The Academic Minute from 1.27 – 1.31
Monday
Ivy Bourgeault – University of Ottawa
The Mental Well-Being of Professional Workers
Dr. Ivy Bourgeault is a Professor in the School of Sociological and Anthropological Studies at the University of Ottawa and the University Research Chair in Gender, Diversity and the Professions. She has garnered an international reputation for her research on the health workforce, particularly from a gender lens, with a recent focus on the psychological health and safety of professional work.
Tuesday
Sabari Rajan Karmegam – George Mason University
The Streisand Effect of Book Bans
Sabari Rajan Karmegam is an assistant professor of Information Systems and Operations Management at George Mason University’s Costello College of Business. He holds a Ph.D. in Information Systems from the University of Maryland. Before academia, Dr. Karmegam spent over a decade managing large-scale IT programs. His research focuses on Digital Strategy and Online Platforms, with work published in Information Systems Research (ISR). He teaches courses in data mining, business analytics, and database management.
Wednesday
Dennis Wilson Wise – University of Arizona
Discovering the Modern Alliterative Revival
Dennis Wilson Wise is a professor of practice at the University of Arizona, and he has published dozens of research articles on fantasy, science fiction, and modern alliterative verse. His first book was Speculative Poetry and the Modern Alliterative Revival: A Critical Anthology (Fairleigh Dickinson UP, 2024). Wise’s public writing has appeared in the Los Angeles Review of Books, The Conversation, and elsewhere.
Thursday
Josh Lens – University of Iowa
NIL Participation Provides College Athletes with Additional Protections
A former attorney and college athletics administrator, Lens’s scholarship focuses on legal issues in sports, particularly within college athletics. Media outlets including The New York Times, USA Today, the Associated Press, and The Paul Finebaum Show have discussed or interviewed Lens about his scholarship. For a more thorough examination of the present issue, a draft of Lens’s forthcoming SMU Law Review article about it can be found here: https://papers.ssrn.com/sol3/papers.cfm?abstract_id=4846121. Lens’s other scholarship can be found here: https://papers.ssrn.com/sol3/cf_dev/AbsByAuth.cfm?per_id=3003484.
Friday
Yu Chen – Binghamton University
Exposing A.I. – Using Tools to Detect Fake Media
Yu Chen is a Professor of Electrical and Computer Engineering at the Binghamton University – State University of New York (SUNY).
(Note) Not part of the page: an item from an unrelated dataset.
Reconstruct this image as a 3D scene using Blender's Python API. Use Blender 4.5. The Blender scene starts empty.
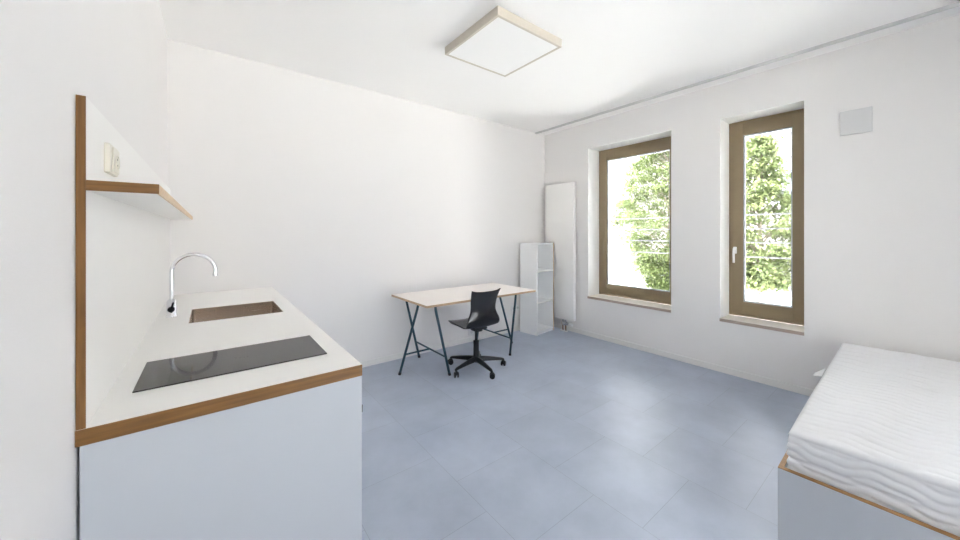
import bpy, bmesh, math, random
from mathutils import Vector, Matrix
C = bpy.context.scene.collection
sc = bpy.context.scene
PI = math.pi
R = math.radians

# ------------------------------------------------------------------ materials
MATS = {}
def newmat(name):
    m = bpy.data.materials.new(name); m.use_nodes = True
    nt = m.node_tree; b = nt.nodes['Principled BSDF']
    return m, nt, b

def plain(name, col, rough=0.5, metal=0.0, spec=0.5, noise=0.03, nscale=8.0, bump=0.0, bscale=200.0, coat=0.0):
    """one colour with a slight procedural mottle and optional fine bump"""
    m, nt, b = newmat(name)
    N = nt.nodes; L = nt.links
    tc = N.new('ShaderNodeTexCoord')
    nz = N.new('ShaderNodeTexNoise'); nz.inputs['Scale'].default_value = nscale; nz.inputs['Detail'].default_value = 4
    L.new(tc.outputs['Object'], nz.inputs['Vector'])
    mx = N.new('ShaderNodeMix'); mx.data_type = 'RGBA'
    c = Vector(col)
    mx.inputs['A'].default_value = (*(c*(1-noise)), 1); mx.inputs['B'].default_value = (*[min(1, v*(1+noise)) for v in col], 1)
    L.new(nz.outputs['Fac'], mx.inputs['Factor']); L.new(mx.outputs['Result'], b.inputs['Base Color'])
    b.inputs['Roughness'].default_value = rough; b.inputs['Metallic'].default_value = metal
    b.inputs['Specular IOR Level'].default_value = spec
    if coat: b.inputs['Coat Weight'].default_value = coat
    if bump:
        n2 = N.new('ShaderNodeTexNoise'); n2.inputs['Scale'].default_value = bscale; n2.inputs['Detail'].default_value = 3
        L.new(tc.outputs['Object'], n2.inputs['Vector'])
        bp = N.new('ShaderNodeBump'); bp.inputs['Strength'].default_value = bump; bp.inputs['Distance'].default_value = 0.002
        L.new(n2.outputs['Fac'], bp.inputs['Height']); L.new(bp.outputs['Normal'], b.inputs['Normal'])
    return m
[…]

He received a Ph.D. in Electrical Engineering from the University of Southern California (USC) in 2006. Leading the Intelligent and Sustainable Edge Computing (I-SEC) Lab, his research focuses on Trust, Security, and Privacy in Computer Networks, including Edge-Fog-Cloud Computing, the Internet of Things (IoT), and their applications in smart and connected environments.
Dr. Chen’s publications include over 300 papers in scholarly journals, conference proceedings, and books. His research has been funded by NSF, DoD, AFOSR, AFRL, New York State, and industrial partners. He has been a reviewer for NSF panels, the DoE Independent Review Panel, international journals, and on the Technical Program Committee (TPC) of prestigious conferences. He is a Fellow of SPIE, a Senior Member of ACM and IEEE, and a member of SIGMA XI and AFCEA.